For Ohanian, the openness of the Web comes at a cost that should be recognized, but absorbed: although the internet has given anonymous critics and bullies a forum for their opinions, it also provides an amazing platform for writers, artists, musicians, businesses and philanthropists to be discovered.

“There’s a gift and a curse to everything and in this instance, for this technology, it gives everyone a soapbox … That means historically disenfranchised voices have soapboxes and can get a message out and can raise half a million dollars for a town in Joplin, Missouri just by sitting at home in Virginia and doing it. Or they can raise awareness and build a movement around something they care about that’s not being covered traditionally. But it also means some random person who’s a jerk can use those same soapboxes to spread garbage.”

Ohanian himself has rallied publicly against Congress’s Stop Online Piracy Act (SOPA) and the Senate’s Protect IP Act (PIPA), speaking to Congress and traveling to campaign for the open internet. More recently, he took to his blog to respond to a controversial event followed by an online firestorm, encouraging others to “create an environment that promotes an open exchange of ideas.”

And when Ohanian himself was falsely accused—the kerfuffle was around Wikileaks’ accusation that he consulted with a military-affiliated intelligence firm—the entrepreneur went transparent, uploading all of his (in the end, minor) communications with the firm in question.

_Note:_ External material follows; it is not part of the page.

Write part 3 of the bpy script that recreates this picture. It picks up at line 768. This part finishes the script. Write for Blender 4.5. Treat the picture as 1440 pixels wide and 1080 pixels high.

In his view, the transparent nature of the Web worked to clear Ohanian’s name. Confronted with evidence, his detractors retreated, legitimate news organizations realized it was a non-story and moved on.

“This is the reality of the world we live in,” Ohanian says now. “What still made me feel good was that by the end of the day, with enough sunlight, I could disinfect all of the lies and set the record straight.”